Work to complete: Go through the records below from the first line and print each one exactly, stopping after the line that contains "R_ = math.radians". Do not print pictures or anything past that line.

-- begin Data in this exercise --

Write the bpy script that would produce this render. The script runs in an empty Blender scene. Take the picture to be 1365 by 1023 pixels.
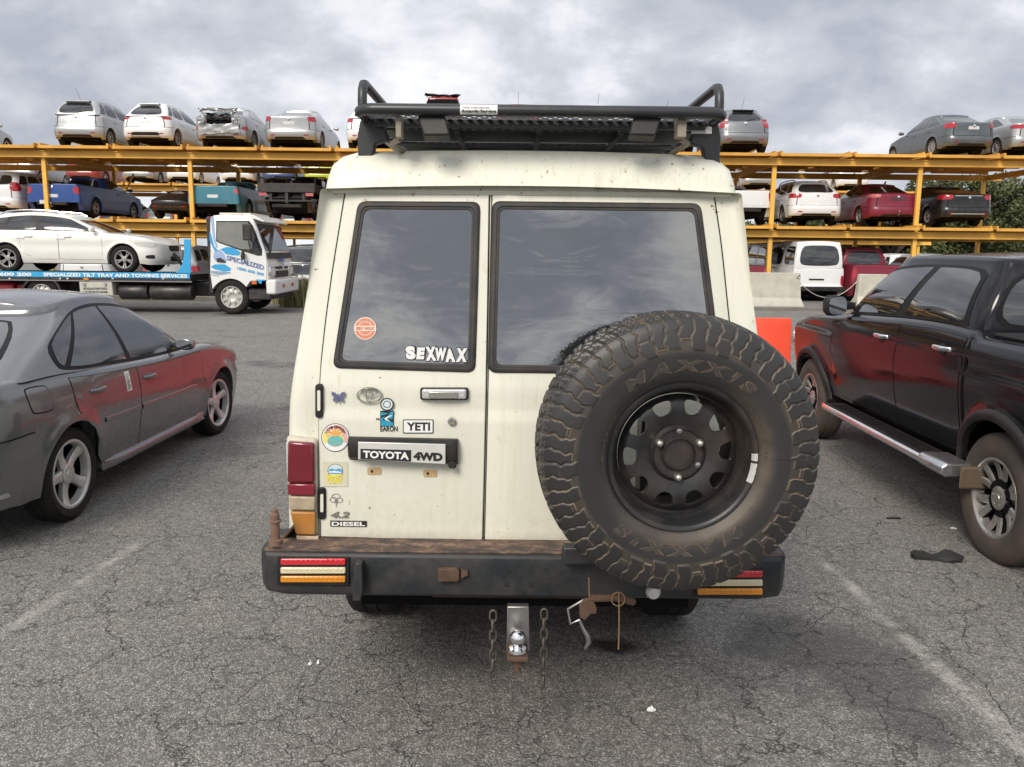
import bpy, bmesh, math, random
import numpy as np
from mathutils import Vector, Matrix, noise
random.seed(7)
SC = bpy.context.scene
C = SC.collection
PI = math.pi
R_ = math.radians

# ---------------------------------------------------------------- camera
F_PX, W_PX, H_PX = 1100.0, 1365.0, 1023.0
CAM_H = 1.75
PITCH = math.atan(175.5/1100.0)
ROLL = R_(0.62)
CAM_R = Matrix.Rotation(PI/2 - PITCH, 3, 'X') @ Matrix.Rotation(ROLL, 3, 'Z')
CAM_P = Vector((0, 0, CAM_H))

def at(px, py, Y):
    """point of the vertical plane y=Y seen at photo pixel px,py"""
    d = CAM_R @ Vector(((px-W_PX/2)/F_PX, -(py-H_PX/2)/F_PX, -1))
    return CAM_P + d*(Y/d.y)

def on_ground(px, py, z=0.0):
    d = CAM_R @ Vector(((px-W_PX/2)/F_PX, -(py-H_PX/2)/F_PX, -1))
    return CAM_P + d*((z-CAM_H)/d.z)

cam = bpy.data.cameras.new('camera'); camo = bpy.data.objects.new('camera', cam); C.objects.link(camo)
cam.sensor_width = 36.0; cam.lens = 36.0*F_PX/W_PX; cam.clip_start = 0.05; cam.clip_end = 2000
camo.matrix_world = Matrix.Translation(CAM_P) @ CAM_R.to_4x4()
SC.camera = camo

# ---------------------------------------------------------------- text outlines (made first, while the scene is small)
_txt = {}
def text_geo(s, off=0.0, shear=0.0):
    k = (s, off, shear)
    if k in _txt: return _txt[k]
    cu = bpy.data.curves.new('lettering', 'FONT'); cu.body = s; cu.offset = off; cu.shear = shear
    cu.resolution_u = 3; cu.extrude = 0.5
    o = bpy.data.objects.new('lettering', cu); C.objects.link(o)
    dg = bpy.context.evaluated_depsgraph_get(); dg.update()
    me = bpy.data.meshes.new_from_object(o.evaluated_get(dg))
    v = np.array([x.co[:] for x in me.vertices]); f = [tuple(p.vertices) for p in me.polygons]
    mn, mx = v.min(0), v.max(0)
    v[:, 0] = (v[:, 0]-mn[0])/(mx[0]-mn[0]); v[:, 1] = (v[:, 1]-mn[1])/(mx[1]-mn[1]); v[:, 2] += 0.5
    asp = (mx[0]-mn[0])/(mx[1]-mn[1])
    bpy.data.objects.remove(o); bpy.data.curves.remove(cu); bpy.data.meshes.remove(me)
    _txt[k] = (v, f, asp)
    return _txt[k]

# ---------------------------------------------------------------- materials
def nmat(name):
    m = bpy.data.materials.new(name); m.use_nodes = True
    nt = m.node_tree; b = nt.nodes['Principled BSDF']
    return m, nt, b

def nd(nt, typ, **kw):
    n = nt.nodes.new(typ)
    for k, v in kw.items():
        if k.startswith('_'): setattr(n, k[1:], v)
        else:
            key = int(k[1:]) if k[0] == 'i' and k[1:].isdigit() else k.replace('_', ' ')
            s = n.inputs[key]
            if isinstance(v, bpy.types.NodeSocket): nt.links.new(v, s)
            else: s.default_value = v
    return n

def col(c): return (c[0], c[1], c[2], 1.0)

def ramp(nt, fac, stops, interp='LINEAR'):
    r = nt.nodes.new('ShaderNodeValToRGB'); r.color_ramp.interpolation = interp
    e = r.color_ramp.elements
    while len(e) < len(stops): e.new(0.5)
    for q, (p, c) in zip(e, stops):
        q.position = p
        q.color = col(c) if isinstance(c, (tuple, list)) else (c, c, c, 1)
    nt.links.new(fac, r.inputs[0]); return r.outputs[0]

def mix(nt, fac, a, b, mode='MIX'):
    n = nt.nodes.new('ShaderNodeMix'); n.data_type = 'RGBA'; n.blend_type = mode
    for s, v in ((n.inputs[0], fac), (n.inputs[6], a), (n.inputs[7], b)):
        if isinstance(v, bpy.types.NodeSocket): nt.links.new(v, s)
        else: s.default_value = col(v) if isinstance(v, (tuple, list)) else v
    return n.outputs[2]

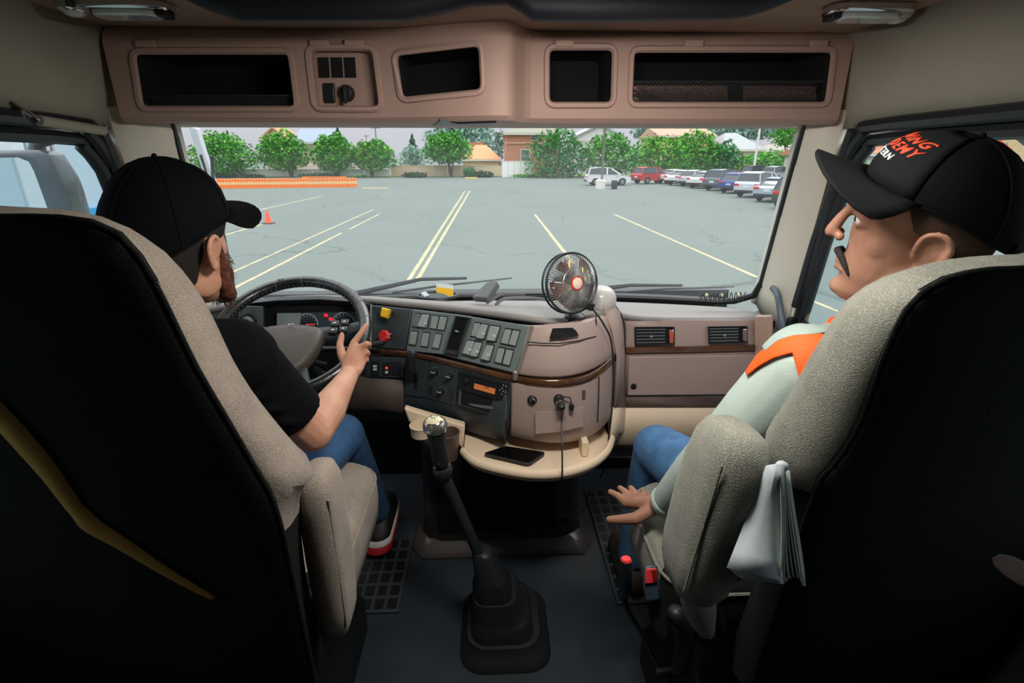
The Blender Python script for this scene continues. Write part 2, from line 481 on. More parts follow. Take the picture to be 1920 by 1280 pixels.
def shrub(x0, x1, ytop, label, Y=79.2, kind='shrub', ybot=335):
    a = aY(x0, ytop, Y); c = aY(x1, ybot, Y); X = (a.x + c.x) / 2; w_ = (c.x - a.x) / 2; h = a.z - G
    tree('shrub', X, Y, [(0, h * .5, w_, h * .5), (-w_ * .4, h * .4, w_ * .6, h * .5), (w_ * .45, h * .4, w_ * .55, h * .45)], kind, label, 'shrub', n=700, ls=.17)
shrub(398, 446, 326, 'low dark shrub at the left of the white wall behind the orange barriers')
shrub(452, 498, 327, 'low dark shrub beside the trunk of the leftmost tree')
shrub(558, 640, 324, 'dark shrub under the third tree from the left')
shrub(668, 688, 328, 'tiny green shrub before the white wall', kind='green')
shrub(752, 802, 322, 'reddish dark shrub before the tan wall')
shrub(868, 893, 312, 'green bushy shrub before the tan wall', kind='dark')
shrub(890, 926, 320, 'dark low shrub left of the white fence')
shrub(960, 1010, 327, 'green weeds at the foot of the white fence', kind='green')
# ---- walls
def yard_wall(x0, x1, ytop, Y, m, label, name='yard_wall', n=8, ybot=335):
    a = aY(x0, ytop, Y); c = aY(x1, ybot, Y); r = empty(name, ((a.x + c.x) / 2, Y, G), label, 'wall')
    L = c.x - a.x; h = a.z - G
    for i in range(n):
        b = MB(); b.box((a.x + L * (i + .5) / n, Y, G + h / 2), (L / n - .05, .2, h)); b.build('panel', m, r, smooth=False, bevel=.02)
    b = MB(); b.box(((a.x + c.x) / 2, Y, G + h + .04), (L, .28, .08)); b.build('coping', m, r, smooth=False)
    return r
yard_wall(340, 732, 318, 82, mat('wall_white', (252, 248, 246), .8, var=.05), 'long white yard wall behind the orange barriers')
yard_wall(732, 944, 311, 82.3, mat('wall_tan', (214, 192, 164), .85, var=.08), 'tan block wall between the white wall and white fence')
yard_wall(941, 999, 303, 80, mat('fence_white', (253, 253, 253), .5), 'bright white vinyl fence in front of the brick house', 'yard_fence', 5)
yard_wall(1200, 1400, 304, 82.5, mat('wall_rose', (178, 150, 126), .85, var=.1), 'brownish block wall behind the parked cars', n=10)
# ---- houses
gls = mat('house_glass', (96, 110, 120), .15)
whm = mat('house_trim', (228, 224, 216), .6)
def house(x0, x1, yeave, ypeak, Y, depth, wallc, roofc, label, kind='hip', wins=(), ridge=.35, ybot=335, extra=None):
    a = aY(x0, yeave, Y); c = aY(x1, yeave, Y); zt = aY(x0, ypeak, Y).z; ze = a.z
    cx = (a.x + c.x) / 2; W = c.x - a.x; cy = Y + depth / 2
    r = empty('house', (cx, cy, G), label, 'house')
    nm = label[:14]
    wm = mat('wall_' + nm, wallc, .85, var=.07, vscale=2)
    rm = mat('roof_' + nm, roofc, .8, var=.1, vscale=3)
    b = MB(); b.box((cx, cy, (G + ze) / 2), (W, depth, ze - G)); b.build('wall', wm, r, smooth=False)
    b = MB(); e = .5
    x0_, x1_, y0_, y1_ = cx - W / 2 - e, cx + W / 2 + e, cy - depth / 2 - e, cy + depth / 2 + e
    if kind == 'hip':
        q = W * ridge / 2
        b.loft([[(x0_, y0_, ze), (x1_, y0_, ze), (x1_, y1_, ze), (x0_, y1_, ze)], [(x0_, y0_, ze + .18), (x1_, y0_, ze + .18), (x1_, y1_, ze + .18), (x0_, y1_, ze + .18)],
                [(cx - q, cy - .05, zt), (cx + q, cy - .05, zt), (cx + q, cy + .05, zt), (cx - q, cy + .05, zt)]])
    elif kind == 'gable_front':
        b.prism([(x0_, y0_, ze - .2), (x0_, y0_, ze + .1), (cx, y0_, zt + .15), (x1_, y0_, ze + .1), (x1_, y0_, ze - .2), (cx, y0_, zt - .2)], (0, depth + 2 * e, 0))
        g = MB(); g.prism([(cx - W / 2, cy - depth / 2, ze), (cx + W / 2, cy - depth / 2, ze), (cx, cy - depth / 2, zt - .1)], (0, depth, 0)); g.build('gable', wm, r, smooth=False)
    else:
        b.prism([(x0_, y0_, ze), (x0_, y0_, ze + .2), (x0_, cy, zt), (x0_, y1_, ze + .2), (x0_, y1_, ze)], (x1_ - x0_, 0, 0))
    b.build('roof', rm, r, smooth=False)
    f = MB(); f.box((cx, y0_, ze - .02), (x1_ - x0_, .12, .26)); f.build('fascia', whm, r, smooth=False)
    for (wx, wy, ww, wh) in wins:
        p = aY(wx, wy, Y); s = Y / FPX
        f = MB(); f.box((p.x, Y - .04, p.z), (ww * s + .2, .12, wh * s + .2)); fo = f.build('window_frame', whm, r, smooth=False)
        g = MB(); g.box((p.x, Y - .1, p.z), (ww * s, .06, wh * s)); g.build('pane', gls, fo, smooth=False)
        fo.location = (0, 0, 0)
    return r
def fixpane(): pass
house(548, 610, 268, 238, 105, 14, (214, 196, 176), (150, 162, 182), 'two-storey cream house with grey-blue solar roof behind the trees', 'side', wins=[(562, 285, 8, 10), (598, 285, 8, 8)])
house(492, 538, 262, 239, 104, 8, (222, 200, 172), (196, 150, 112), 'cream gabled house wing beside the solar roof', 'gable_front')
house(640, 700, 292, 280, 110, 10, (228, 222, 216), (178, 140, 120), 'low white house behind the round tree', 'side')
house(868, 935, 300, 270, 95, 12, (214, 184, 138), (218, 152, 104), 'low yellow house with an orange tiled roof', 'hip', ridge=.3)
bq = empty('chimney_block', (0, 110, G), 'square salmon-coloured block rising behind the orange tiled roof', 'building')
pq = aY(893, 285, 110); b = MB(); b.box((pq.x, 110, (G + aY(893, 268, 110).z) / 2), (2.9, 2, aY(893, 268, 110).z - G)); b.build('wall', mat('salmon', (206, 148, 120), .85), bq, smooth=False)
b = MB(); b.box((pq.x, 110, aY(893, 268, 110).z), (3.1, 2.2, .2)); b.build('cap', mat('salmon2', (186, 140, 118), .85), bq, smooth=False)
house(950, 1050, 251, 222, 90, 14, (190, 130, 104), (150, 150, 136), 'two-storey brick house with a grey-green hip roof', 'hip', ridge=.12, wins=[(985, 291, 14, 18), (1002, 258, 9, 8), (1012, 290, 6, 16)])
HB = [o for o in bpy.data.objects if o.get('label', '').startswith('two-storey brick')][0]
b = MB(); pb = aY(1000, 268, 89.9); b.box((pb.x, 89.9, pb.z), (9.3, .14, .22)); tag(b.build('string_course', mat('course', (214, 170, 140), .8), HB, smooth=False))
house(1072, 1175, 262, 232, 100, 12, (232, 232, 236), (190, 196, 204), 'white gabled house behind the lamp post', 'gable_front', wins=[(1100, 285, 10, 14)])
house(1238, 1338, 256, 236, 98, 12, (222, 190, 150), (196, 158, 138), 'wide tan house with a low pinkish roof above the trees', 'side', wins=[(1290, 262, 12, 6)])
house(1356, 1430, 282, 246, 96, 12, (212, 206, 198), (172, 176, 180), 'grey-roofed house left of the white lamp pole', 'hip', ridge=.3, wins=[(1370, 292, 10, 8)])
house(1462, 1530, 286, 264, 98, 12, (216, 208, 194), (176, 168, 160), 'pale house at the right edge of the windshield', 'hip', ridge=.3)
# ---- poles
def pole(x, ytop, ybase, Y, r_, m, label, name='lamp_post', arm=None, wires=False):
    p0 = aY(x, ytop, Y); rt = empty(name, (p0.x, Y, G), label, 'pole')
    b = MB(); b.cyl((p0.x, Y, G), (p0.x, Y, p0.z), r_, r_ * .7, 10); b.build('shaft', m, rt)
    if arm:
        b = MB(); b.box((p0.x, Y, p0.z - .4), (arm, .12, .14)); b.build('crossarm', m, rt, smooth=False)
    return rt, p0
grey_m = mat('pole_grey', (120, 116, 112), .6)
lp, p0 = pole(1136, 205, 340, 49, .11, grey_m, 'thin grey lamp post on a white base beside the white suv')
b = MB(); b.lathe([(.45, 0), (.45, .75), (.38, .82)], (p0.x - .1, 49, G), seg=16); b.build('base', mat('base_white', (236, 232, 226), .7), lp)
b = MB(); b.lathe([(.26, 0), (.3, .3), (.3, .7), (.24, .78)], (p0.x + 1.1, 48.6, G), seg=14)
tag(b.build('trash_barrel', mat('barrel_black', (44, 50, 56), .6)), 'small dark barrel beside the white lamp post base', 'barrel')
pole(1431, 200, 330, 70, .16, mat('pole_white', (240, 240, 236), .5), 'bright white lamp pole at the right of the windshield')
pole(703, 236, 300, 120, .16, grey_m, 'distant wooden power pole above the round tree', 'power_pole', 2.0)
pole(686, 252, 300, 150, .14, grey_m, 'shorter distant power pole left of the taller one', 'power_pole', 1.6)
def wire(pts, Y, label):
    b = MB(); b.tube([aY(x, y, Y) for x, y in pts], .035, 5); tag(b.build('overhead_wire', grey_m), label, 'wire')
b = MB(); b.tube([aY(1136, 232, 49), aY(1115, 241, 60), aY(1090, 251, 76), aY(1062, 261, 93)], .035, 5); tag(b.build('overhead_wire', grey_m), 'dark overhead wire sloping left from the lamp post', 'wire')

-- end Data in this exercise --

Answer:
Write the bpy script that would produce this render. The script runs in an empty Blender scene. Take the picture to be 1365 by 1023 pixels.
import bpy, bmesh, math, random
import numpy as np
from mathutils import Vector, Matrix, noise
random.seed(7)
SC = bpy.context.scene
C = SC.collection
PI = math.pi
R_ = math.radians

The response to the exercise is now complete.